====== Excerpted data

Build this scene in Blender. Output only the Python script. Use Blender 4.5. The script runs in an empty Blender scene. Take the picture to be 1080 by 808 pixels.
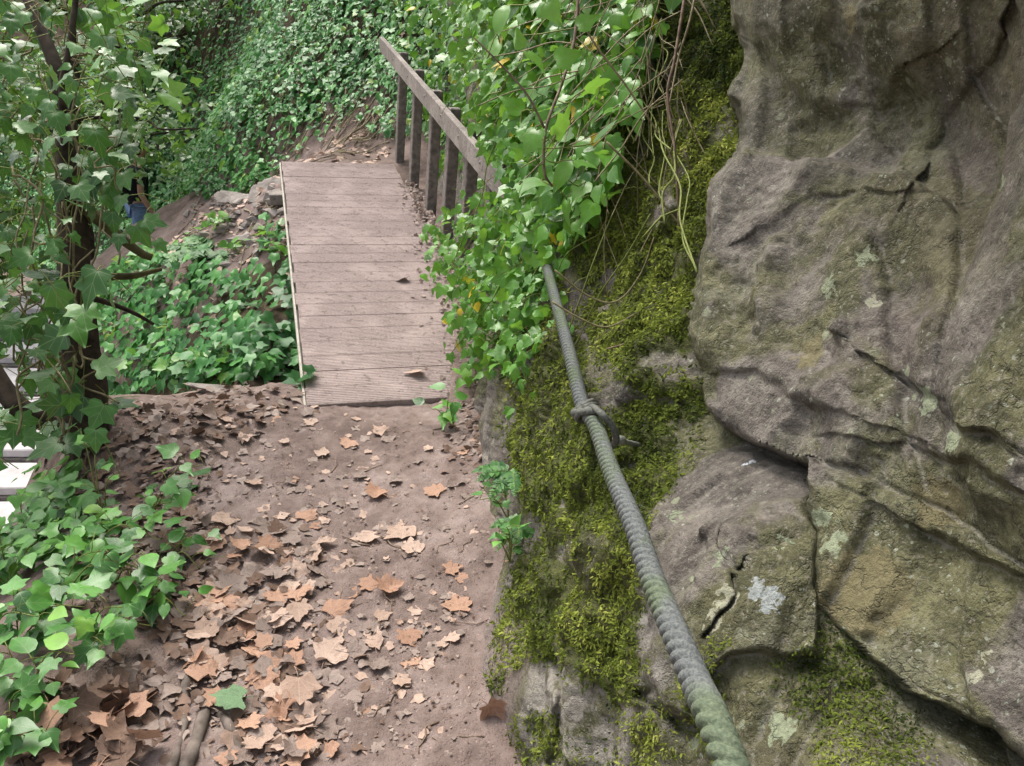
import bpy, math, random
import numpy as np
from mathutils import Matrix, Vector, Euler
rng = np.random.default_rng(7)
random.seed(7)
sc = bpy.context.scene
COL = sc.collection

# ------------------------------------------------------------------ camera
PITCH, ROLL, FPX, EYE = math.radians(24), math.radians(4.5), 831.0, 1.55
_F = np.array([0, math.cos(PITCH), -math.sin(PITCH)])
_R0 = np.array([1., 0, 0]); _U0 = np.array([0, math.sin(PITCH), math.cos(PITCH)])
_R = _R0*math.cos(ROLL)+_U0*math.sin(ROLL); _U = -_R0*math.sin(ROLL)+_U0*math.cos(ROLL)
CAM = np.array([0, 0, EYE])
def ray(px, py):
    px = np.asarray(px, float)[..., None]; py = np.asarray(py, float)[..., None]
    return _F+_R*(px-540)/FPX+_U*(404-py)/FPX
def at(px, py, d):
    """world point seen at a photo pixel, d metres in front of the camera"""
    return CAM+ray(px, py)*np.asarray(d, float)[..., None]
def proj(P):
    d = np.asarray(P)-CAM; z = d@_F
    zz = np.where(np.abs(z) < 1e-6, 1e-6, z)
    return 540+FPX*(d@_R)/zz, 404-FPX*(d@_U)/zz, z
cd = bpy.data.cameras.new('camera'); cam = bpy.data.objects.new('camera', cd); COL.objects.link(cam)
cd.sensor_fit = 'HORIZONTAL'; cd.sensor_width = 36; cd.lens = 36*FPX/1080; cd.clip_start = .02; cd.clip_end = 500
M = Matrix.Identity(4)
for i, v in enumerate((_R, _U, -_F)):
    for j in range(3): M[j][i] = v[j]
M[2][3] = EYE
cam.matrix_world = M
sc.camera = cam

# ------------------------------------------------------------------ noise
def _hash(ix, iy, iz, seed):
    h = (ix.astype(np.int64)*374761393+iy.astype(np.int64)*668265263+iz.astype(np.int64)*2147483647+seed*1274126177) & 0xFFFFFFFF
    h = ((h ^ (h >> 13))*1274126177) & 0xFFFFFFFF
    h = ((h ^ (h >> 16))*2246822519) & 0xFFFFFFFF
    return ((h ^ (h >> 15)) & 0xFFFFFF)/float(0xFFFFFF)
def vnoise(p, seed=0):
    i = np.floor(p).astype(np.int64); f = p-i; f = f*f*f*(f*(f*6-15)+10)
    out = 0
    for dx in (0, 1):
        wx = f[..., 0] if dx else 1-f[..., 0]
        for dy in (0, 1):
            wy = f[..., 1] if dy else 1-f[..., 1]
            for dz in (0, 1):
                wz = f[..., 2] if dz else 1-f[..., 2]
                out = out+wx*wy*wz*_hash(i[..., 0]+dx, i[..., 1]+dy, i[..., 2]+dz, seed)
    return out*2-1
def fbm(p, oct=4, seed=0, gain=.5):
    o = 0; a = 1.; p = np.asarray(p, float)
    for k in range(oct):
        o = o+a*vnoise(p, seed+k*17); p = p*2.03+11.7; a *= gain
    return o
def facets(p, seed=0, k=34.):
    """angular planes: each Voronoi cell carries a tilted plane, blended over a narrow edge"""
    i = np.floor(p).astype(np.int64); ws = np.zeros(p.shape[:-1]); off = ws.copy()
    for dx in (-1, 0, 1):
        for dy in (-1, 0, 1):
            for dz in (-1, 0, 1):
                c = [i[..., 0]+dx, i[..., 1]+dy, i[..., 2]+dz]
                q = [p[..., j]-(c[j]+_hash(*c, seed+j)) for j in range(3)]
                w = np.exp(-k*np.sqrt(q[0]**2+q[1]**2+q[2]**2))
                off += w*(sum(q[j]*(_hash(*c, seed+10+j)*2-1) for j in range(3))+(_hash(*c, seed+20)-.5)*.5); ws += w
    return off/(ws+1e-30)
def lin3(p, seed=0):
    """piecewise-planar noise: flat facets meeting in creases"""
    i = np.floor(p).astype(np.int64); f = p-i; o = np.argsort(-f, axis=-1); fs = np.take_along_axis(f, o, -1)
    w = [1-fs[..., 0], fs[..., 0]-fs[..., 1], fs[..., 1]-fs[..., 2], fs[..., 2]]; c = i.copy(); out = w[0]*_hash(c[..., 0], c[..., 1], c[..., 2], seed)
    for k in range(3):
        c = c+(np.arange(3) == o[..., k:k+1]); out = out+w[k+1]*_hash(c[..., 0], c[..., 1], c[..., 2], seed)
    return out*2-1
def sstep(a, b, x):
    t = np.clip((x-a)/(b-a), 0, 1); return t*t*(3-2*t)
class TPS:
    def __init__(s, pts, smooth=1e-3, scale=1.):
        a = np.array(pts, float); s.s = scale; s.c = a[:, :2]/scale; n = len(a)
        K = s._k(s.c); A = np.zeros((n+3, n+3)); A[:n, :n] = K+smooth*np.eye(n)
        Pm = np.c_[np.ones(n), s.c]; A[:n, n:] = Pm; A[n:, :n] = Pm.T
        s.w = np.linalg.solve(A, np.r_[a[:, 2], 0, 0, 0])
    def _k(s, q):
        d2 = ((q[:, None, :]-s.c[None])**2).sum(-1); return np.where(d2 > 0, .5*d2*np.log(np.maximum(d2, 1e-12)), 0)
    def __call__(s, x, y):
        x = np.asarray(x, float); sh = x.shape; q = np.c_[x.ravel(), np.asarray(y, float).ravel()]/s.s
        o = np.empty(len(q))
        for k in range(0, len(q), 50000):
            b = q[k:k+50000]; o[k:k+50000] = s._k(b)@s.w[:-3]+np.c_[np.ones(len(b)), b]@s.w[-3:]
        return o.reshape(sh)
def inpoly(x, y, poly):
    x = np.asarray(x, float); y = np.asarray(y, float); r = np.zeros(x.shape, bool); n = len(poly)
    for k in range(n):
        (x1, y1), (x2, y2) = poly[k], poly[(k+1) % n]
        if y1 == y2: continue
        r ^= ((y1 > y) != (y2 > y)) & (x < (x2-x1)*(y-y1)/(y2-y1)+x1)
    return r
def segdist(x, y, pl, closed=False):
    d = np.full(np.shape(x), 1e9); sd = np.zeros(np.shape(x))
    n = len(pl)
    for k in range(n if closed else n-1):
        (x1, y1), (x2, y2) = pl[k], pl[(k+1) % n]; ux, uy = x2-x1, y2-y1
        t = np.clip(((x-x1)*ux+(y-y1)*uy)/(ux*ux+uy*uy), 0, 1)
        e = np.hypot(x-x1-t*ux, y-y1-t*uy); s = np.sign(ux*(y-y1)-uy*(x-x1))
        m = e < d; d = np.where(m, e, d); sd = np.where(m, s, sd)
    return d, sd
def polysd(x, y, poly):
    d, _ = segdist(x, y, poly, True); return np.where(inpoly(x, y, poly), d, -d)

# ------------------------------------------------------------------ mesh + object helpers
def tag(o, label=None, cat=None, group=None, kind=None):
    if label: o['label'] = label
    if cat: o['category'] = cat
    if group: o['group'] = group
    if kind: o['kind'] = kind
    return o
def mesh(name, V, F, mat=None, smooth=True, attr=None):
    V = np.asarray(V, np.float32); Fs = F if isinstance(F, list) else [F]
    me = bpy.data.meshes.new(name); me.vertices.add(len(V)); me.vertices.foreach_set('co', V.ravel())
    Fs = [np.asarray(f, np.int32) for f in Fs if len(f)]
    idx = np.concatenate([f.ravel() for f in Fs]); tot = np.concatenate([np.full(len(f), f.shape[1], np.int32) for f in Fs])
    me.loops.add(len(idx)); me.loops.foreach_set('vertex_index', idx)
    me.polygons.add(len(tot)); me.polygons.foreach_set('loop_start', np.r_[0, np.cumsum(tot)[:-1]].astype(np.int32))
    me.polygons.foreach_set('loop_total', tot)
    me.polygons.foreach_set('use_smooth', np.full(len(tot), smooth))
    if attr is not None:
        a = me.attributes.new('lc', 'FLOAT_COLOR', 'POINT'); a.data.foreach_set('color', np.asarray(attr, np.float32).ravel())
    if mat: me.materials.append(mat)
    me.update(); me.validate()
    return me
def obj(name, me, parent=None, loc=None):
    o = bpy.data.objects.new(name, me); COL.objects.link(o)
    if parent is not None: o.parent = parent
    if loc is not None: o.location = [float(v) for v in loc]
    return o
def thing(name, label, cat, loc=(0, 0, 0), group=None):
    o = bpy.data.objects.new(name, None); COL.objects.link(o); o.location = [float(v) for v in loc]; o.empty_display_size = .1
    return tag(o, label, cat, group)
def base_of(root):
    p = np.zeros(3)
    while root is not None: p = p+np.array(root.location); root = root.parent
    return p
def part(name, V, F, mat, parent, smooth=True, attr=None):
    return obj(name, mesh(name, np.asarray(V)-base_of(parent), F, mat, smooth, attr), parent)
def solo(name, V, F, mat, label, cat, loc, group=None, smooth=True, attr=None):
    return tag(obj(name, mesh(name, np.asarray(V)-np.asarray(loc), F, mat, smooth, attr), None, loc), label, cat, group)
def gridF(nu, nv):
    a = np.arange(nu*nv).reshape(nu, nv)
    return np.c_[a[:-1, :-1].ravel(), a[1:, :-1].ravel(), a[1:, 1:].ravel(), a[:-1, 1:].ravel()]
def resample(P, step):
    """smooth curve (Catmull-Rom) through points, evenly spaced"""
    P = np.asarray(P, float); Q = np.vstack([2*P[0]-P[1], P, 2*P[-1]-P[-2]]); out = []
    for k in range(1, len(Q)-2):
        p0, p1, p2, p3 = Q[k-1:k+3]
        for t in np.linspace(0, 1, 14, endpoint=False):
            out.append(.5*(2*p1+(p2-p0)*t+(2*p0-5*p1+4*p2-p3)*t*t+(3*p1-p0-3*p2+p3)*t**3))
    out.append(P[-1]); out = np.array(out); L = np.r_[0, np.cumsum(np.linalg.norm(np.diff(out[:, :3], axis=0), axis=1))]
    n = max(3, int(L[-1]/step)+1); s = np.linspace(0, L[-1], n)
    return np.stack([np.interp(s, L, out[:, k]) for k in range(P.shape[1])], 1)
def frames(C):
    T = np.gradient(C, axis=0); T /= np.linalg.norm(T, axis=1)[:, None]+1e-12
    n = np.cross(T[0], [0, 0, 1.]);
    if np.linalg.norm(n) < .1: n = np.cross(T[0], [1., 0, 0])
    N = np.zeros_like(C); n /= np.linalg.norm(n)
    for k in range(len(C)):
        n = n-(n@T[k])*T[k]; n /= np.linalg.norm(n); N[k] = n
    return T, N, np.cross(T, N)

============
====== Excerpted data

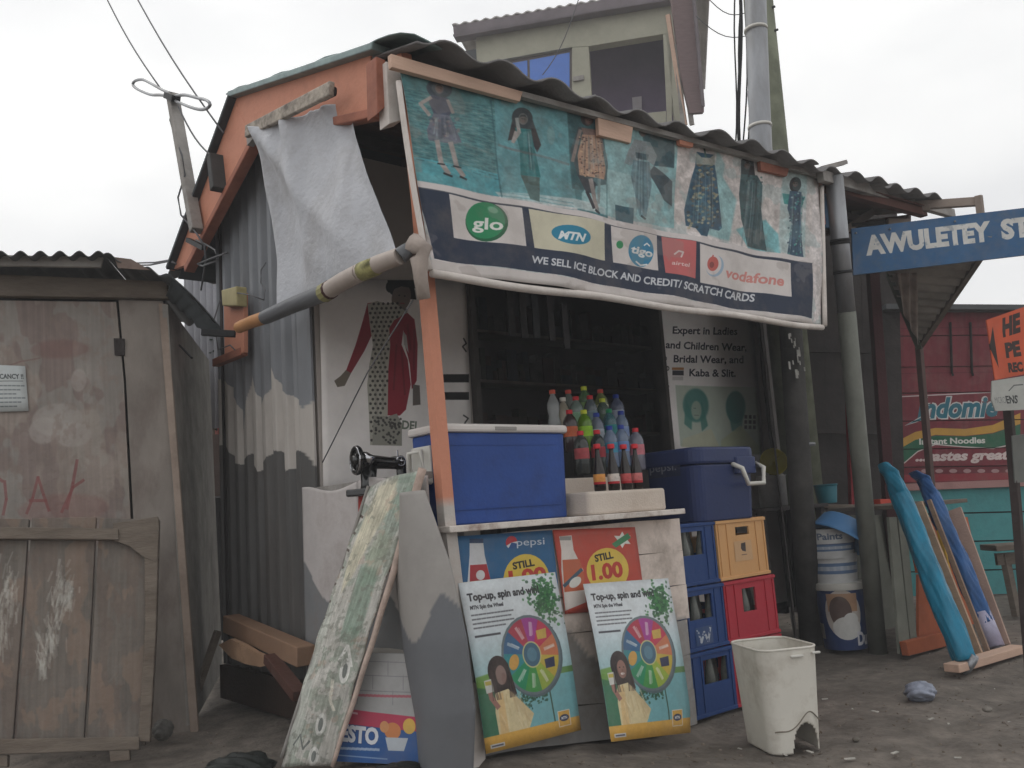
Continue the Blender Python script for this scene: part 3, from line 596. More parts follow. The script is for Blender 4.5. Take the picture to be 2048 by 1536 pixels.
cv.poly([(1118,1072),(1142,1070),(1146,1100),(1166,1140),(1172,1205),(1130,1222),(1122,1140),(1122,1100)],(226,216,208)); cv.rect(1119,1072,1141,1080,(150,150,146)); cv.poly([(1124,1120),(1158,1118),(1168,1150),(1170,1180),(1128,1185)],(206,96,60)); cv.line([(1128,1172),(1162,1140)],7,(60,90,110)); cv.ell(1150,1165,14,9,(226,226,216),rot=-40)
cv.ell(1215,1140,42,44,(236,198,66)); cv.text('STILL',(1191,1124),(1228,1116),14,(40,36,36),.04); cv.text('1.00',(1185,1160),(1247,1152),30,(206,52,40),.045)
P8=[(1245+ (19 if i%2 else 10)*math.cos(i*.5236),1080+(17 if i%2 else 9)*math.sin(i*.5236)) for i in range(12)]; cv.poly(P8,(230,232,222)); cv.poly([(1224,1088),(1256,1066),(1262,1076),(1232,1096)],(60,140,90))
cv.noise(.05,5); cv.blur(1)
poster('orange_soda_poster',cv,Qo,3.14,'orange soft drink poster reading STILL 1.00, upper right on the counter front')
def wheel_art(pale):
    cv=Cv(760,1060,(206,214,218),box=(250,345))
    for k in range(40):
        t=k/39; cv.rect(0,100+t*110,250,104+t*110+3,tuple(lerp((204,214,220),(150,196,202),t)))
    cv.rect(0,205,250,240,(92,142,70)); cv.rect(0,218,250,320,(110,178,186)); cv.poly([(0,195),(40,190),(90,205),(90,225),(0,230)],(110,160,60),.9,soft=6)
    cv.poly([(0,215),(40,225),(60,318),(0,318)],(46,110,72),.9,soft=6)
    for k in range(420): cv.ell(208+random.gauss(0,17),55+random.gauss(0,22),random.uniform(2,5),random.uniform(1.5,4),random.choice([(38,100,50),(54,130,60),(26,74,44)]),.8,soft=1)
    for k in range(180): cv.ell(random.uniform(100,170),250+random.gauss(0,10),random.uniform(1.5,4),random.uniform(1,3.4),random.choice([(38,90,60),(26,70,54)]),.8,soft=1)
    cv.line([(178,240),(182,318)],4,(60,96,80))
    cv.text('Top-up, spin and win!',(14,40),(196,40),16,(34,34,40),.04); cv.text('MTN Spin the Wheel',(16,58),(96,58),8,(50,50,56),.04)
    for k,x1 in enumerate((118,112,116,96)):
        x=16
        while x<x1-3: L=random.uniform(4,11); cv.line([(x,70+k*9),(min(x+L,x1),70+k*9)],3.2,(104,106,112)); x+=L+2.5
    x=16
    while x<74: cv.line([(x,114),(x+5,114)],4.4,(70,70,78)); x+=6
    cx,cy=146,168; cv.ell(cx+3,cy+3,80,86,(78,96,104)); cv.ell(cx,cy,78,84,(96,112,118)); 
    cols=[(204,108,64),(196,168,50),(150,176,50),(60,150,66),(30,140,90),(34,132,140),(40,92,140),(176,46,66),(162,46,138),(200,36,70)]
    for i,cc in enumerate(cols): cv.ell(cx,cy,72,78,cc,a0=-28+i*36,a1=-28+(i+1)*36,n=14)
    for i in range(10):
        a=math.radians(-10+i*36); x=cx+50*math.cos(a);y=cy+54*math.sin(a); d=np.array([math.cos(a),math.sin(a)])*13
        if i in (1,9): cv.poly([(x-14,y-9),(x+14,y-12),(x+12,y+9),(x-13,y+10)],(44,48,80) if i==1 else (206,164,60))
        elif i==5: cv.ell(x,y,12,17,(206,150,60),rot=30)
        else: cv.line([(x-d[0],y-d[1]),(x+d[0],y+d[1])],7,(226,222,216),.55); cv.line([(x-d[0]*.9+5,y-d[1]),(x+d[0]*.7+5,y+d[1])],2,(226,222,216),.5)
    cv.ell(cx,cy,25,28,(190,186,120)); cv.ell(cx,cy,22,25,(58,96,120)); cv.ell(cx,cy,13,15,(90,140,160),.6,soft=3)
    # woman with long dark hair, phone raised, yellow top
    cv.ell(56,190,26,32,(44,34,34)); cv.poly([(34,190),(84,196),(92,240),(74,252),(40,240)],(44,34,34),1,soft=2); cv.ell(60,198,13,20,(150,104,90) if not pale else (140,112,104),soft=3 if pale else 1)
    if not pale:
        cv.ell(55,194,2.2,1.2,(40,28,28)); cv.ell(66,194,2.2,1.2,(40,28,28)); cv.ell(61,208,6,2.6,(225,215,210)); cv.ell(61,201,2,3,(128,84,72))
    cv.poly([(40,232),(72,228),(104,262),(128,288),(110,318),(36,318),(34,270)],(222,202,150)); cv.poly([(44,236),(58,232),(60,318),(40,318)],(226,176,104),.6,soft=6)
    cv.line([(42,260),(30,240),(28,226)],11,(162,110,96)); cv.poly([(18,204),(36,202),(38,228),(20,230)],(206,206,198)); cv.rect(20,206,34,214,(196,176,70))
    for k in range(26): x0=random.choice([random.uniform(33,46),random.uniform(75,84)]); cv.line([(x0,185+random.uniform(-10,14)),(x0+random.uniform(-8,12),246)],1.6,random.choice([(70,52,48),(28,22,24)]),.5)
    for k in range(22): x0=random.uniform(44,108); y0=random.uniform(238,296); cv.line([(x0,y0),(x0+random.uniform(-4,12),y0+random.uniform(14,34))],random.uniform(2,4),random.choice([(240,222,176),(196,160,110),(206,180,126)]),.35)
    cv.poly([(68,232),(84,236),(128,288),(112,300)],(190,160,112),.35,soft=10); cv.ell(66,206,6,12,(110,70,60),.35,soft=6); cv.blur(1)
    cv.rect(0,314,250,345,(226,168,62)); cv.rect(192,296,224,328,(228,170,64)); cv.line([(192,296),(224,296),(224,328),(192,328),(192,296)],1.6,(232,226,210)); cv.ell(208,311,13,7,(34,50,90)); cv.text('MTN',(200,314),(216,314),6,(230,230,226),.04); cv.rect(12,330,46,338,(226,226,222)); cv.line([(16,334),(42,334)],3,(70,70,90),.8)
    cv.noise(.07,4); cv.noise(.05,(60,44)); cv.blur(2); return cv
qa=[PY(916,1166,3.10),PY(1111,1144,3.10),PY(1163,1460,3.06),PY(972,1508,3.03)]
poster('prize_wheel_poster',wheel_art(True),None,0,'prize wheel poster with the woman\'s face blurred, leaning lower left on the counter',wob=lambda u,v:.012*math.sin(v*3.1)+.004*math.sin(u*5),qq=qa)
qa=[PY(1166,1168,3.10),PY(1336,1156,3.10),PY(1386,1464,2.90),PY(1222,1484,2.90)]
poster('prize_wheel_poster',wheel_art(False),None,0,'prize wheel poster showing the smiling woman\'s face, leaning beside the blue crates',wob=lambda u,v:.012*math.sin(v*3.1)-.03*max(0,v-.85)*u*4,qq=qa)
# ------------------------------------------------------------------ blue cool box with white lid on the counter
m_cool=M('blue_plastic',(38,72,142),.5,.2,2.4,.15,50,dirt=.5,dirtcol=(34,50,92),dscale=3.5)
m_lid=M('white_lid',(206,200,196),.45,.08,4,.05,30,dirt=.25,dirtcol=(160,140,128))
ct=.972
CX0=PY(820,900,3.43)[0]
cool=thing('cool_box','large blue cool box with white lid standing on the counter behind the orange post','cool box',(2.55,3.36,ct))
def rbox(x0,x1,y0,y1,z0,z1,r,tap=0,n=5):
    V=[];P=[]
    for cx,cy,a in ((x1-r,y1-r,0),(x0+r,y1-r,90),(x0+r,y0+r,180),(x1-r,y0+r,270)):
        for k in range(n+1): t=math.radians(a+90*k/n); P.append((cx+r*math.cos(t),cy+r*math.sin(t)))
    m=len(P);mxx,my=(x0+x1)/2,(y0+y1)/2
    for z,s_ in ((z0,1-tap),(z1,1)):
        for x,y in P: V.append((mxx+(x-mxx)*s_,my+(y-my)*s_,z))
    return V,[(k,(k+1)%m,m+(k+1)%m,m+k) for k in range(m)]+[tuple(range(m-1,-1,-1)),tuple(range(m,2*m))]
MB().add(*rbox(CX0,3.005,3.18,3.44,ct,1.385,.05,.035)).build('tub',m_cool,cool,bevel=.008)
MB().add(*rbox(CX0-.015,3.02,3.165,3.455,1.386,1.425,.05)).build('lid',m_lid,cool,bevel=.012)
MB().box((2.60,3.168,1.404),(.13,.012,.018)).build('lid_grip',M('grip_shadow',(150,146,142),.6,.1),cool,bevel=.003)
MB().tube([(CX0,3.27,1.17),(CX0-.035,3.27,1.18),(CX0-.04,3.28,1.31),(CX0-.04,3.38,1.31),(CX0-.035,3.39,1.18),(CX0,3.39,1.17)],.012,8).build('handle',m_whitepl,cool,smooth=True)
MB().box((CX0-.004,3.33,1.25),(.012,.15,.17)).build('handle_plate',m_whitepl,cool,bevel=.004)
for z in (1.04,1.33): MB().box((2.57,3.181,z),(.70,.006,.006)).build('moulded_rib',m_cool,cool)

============

- Given exercise: Copy exactly the stretch of lines from the one containing "Build this scene" through the one containing "COL = sc.collection", both included. Leave out any pictures.

- Solution to this exercise:
Build this scene in Blender. Output only the Python script. Use Blender 4.5. The script runs in an empty Blender scene. Take the picture to be 1080 by 808 pixels.
import bpy, math, random
import numpy as np
from mathutils import Matrix, Vector, Euler
rng = np.random.default_rng(7)
random.seed(7)
sc = bpy.context.scene
COL = sc.collection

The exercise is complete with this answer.